Despite these arguments in favor of overturning the Grutter precedent, the universities in both cases have prevailed in the lower courts, which have ruled in favor of preserving the schools’ admissions programs. To accomplish such a feat, UNC, for its part, has stoutly defended its processes. In response to the allegations, the University noted that they do not use “quotas or formulas, and [they] do not discriminate against any applicant or group,” or require applicants to “disclose their race or ethnicity.” This language indicates that the school’s admissions have sought to carefully tailor their program to adhere to the Grutter precedent, which allows for the use of race as just one small factor in a holistic approach, rather than as a part of an unconstitutional quota system, which has been illegal since Regents v. Bakke (1978). Havard has echoed these same arguments while also adding that “not one page of 100,000 pages of internal Harvard documents reflects any systematic effort to discriminate against Asian-Americans.” Moreover, both universities continue to emphasize the immense benefits — for students and faculty of all races — that are derived from a diverse class, a point which they hope the Supreme Court will continue to recognize as a compelling justification for considering race in the admissions process.

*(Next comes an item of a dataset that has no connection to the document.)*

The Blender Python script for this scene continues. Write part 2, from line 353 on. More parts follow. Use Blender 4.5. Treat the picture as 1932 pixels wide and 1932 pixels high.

The last validation of affirmative action undertaken by the Supreme Court, Fisher v. Texas (2016), was decided on a slim 4-3 majority. Significantly, this majority included two justices, Ruth Bader Ginsburg and Anthony Kennedy, who have since been replaced by conservative Trump appointees, Brett Kavanaugh and Amy Coney Barrett. With these replacements, the Court is now a 6-3 conservative-liberal split, which is consequential as conservatives are more likely to find affirmative action unconstitutional. It is also a disturbing sign that the Court is taking a case for which the precedent involved was affirmed just six years ago. Yet, while the Court’s decision is still uncertain, Americans’ views regarding using race as a factor in college admissions are not, as 73% of respondents in a 2019 Pew Research poll stated their opposition to the practice. If affirmative action is indeed banned, studies have indicated that there will be a dip in representation for African American and Hispanic students, whose campus representation is already below their share of the general population. These studies, however, only measure racial diversity, which, as SFFA has argued, is not a perfect proxy for the diverse viewpoints sought on university campuses. Ultimately, the country must wait for the resolution, as the Supreme Court is expected to hear this case next term and release a decision in the spring or summer of 2023.